My son needs a haircut. Desperately. His hair is almost covering his eyes, and he regularly points to it to remind me that it’s too long and floppy. I’m holding out on that trim because the longer Max has that mop top, the longer he looks like a younger kid — and it’s better for him if people don’t perceive his real age.

Plenty of mothers don’t want their adorable children to get older, but I have a good reason.

Max is 12 years old. He has cerebral palsy, which has caused challenges with speech and fine motor skills, along with cognitive impairment. Sometimes, my husband or I have to help feed him when we’re out at restaurants because he has trouble grasping the spoon. He uses a speech app on his iPad to communicate but if that’s not handy, we have to translate what he’s saying to others because his words come out garbled, as hard as he tries. We need to hold his hand walking up and down stairs. He cannot yet dress himself. Occasionally, he drools because of a lack of oral-motor control.

Max is a good-looking kid (granted, I have no objectivity whatsoever). He’s also on the short side for his age. When his hair has that bowl cut thing going on, he can easily pass for a kid who’s 10 or 9 or even younger; when he gets a haircut, he instantly looks a couple of years older. Recently, we went on a train ride where you had to purchase a ticket for children ages six and up and the conductor checked to see how old he was. “Ell!” said Max. “Twelve,” I translated.

People have always commented on Max’s cuteness.

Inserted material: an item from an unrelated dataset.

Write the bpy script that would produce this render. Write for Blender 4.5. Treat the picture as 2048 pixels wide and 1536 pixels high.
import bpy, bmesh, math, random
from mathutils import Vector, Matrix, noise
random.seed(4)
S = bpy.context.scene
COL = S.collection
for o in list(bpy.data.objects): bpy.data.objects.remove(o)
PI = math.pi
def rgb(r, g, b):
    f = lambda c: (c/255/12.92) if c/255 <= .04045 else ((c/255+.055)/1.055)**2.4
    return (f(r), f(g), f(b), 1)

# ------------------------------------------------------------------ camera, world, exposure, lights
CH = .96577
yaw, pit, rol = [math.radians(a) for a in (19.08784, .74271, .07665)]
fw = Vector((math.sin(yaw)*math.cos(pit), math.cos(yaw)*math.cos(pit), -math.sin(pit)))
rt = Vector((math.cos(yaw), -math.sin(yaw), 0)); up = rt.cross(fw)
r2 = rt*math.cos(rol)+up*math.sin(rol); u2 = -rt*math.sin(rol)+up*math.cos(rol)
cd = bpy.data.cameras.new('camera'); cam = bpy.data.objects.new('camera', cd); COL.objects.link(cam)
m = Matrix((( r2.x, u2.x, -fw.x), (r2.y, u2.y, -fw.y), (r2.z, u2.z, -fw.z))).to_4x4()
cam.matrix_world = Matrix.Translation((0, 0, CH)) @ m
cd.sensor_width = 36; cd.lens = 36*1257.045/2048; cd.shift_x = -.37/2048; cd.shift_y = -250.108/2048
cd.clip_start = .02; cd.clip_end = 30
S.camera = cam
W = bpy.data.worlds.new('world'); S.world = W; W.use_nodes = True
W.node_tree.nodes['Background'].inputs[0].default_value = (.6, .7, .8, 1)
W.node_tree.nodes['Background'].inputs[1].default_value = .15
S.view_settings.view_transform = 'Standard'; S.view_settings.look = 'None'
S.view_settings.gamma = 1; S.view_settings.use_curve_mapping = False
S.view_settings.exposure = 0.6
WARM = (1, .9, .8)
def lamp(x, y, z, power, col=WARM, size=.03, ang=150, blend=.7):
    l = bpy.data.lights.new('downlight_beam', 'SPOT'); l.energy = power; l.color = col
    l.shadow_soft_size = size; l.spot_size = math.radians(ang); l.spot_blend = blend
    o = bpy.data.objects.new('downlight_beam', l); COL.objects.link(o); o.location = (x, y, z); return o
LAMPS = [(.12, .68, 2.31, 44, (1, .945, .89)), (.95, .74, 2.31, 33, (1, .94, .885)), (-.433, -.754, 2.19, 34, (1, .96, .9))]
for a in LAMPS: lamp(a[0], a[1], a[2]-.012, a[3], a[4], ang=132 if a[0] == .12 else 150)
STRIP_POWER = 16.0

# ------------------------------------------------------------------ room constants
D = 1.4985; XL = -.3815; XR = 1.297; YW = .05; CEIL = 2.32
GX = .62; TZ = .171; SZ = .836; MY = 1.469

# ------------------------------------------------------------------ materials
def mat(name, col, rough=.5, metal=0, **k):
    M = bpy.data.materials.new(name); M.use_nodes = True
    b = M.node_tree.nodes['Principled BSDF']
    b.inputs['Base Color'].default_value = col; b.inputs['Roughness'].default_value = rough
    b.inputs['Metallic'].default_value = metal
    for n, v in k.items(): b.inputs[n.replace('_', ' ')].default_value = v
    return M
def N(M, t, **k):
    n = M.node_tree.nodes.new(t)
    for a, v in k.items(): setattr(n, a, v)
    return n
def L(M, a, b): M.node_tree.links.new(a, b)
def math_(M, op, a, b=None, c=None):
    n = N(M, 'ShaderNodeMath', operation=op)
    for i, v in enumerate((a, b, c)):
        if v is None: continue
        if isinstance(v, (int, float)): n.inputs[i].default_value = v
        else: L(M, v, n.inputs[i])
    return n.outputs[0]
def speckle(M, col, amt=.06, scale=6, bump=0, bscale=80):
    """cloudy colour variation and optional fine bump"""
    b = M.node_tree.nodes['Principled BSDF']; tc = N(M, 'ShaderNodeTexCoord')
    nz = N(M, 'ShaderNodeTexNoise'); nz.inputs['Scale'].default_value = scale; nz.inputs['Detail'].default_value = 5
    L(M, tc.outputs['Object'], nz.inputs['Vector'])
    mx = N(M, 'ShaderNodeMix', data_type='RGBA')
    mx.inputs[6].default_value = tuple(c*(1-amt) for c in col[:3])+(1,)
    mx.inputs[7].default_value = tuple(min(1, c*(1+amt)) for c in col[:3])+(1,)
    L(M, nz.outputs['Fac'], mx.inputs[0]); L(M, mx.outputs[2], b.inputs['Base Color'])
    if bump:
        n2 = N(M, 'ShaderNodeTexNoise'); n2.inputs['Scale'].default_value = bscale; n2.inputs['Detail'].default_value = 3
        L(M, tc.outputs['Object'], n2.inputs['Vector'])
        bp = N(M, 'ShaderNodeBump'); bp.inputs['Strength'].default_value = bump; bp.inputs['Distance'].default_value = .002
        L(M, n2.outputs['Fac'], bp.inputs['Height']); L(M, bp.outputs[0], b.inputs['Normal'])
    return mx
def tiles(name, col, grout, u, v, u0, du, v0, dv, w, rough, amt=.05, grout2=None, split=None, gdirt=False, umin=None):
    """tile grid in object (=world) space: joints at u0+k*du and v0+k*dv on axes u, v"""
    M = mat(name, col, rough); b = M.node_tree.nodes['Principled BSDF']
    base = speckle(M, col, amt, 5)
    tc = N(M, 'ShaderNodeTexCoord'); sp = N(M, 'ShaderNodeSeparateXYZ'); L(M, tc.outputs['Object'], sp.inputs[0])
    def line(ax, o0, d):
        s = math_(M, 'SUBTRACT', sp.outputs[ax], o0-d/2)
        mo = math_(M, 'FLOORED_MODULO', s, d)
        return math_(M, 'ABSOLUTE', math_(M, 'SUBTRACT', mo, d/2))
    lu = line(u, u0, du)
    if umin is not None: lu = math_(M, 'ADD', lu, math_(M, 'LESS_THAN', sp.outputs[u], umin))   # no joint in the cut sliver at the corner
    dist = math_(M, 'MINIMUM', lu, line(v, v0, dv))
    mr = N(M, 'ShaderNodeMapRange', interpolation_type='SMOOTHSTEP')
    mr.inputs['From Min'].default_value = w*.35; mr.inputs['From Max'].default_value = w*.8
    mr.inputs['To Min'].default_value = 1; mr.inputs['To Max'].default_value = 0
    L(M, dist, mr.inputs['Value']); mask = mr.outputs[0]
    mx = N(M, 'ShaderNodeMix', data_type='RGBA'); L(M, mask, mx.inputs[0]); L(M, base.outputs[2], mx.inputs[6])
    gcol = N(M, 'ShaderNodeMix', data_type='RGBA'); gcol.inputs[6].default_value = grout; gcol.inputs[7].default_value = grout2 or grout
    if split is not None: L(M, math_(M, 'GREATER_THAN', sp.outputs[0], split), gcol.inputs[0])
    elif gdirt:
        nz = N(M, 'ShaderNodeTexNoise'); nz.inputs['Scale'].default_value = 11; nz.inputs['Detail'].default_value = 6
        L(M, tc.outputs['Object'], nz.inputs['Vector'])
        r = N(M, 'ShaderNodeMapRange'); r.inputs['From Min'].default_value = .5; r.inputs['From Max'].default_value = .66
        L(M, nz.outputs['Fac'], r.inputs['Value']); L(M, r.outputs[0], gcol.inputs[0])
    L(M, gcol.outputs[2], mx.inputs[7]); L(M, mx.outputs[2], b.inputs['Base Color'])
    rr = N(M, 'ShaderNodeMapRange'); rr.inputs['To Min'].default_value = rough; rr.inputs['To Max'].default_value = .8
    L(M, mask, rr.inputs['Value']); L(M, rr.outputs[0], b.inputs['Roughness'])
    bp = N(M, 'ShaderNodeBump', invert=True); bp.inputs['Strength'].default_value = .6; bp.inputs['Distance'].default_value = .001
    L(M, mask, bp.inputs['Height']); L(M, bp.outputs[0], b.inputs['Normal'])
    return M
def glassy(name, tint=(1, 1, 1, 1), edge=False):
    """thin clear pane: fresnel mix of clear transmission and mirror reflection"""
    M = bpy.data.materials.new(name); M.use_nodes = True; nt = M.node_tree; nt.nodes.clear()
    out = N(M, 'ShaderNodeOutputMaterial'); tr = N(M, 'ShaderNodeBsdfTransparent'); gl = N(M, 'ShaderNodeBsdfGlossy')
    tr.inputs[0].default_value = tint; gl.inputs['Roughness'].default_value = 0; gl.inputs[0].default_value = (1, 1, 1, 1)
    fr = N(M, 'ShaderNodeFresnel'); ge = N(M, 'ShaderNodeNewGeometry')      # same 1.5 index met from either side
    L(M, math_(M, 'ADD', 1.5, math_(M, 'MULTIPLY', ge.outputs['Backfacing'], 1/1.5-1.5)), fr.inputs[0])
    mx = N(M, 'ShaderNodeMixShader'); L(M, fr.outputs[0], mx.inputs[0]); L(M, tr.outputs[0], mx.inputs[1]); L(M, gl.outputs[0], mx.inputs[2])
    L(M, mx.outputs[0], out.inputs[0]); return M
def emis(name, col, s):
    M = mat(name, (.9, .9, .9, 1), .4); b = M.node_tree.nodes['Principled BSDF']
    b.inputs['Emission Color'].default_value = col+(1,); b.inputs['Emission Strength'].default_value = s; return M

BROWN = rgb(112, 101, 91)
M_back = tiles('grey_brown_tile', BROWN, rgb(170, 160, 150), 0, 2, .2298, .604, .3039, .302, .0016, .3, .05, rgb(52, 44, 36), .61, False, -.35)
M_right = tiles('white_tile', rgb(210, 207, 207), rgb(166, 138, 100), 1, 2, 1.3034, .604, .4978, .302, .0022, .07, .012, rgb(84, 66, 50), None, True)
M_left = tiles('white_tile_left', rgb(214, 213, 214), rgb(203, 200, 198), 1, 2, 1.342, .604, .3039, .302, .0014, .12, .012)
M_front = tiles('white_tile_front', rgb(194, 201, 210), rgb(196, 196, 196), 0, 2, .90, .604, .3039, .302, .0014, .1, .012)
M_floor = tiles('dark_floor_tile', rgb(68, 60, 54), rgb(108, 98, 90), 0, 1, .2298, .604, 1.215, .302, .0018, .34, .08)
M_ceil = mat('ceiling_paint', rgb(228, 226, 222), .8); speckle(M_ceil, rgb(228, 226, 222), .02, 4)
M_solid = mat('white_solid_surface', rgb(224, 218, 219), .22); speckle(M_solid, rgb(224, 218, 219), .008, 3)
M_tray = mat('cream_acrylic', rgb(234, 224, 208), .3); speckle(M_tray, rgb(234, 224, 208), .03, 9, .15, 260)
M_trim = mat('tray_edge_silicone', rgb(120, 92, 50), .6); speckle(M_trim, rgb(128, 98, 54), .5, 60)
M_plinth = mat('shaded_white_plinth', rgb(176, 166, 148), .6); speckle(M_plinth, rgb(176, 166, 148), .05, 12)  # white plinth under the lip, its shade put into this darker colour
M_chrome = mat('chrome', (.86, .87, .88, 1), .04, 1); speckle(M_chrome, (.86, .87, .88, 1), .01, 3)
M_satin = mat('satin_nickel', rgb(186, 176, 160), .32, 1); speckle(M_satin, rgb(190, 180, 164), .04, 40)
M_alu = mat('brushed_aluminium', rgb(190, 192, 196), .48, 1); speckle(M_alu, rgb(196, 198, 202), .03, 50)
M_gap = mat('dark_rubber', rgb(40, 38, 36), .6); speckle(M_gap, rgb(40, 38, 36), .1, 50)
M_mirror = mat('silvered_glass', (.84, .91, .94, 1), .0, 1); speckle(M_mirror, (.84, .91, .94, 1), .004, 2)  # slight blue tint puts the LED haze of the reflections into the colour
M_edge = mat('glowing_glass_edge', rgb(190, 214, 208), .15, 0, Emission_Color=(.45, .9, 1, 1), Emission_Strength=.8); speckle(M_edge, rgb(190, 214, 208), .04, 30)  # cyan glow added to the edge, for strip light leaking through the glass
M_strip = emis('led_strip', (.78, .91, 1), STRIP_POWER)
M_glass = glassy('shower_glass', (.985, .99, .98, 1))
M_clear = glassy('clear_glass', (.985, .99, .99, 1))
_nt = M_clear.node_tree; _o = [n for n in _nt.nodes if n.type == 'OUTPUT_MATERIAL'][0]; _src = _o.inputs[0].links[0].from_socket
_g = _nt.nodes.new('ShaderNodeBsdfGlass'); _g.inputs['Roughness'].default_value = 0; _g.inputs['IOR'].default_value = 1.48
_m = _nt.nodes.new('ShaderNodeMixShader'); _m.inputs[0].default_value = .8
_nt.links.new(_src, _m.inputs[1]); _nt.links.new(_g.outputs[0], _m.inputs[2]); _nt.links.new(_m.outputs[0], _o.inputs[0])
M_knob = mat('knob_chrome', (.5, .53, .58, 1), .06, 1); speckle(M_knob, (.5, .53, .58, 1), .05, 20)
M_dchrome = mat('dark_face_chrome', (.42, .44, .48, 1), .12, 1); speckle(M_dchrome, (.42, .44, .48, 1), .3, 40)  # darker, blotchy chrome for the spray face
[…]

A boy with disabilities who’s happy-go-lucky with a great head of hair has his charms. People like Max; they want to interact with him … mostly. There are also those who stare at him, sometimes curiously and sometimes in a rude, gaping sort of way. They sense that Max is older than he looks. They’re wondering what’s up with him. “Is he a little kid?” young children who meet him occasionally ask, perplexed.

What happens, I worry, as Max gets older and he’s no longer that adorable kid? I mean, Max will always be his sunny self. But he will attract yet more gawking as it becomes clear he is an adolescent who has issues feeding himself and talking. As much progress as society has made toward accepting and respecting those who have disabilities, we have a long way to go. Some people aren’t comfortable around those who have visible differences. They see the special needs, not the person. They don’t know what to say or how to act; I’ve occasionally had to tell other moms and kids at the park or birthday parties, “Just say ‘Hi.”’

Max, he doesn’t consider himself different; he just knows to be himself and power on. Although he doesn’t yet notice the looks, I fear that someday, he will. And the last thing I’d want is for him to start thinking that something is “wrong” with him. Actually, there have been times when he thinks it’s me who has a problem. If he’s saying a word and I don’t get it, he’ll lean in close to my ear and say it louder. That “it’s not me, it’s you” mentality could prove to be a good buffer in a world that tends to view people with disabilities as lesser human beings.

And so, I prolong the haircut for as long as possible. I lovingly ruffle his hair, joke about Max looking like one of the Beatles, and pray that his youth will last a little longer, and that he’ll be protected from the stigma that awaits him.